Иногда реальности жизни представляются ей в виде развеявшегося сна Сандрильоны:
Утром меркнет говор бальный… Я – одна… Поет сверчок… На ноге моей хрустальный Башмачок.
Путь, завещанный мне с детства, – Жить одним минувшим сном. Славы жалкое наследство… За окном.
Чуждых теней миллионы, Серых зданий длинный ряд, И лохмотья Сандрильоны – Мой наряд.
Наряду с этим она дает свой внешний, жизненный лик чисто светской девушки, в котором горечь скрыта под усталой маской иронии:
Темно-лиловые фиалки Мне каждый день приносишь ты; О, как они наивно-жалки, Твоей влюбленности цветы.
Любви изысканной науки Твой ум ослепший не поймет, И у меня улыбкой скуки Слегка кривится тонкий рот.
Моих духов старинным ядом Так сладко опьянился ты. Но я одним усталым взглядом Гублю ненужные цветы.
Но гораздо чаще эта ирония, свойственная ее светскому жесту, сменяется усталой капризностью:
Даже Ронсара сонеты Не разомкнули мне грусть. Все, что сказали поэты, Знаю давно наизусть.
Тьмы не отгонишь печальной Знаком святого креста. А у принцессы опальной Отняли даже шута…
Или сквозь иронию проступает искренняя глубокая грусть, как, например, в этом маленьком «Lai» (Черубина де Габриак любит редкие и замкнутые формы старинных поэм, как «рондо», "лэ", и различные системы переплетений и повторений стихов, например, в ее поэме "Золотая ветвь", но не подчеркивает никогда своих намерений, пользуясь этими изысканными формами легко и свободно, как естественным своим языком). Это «Lai» в своих сжатых строках заключает целую сложную психологическую поэму и может служить образцом удивительного мастерства Черубины де Габриак:
Флейты и кимвалы В блеске бальной залы Сквозь тьму; Пусть звенят бокалы, Пусть глаза усталы – Пойму… Губ твоих кораллы Так безумно алы… К чему?

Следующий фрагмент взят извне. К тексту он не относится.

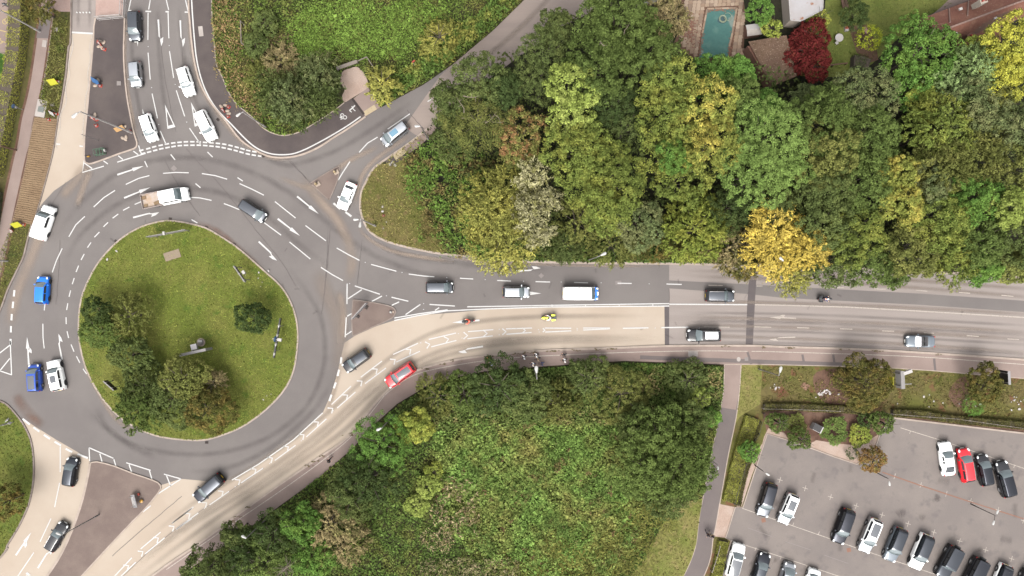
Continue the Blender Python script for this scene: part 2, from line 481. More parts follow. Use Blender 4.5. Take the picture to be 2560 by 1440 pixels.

Эти черты дают жизненную законченность ее лицу. Без них оно бы осталось слишком отвлеченным, почти литературной формулой.
Вот данные гороскопа; вот данные таланта. Какой же дар нам, феям-критикам, положить в колыбель этому подкинутому в храм Аполлона поэту? Нам думается, что ей подобает только один – золотой, неверный и нерадостный дар – слава.
Мы кладем его в колыбель Черубины де Габриак.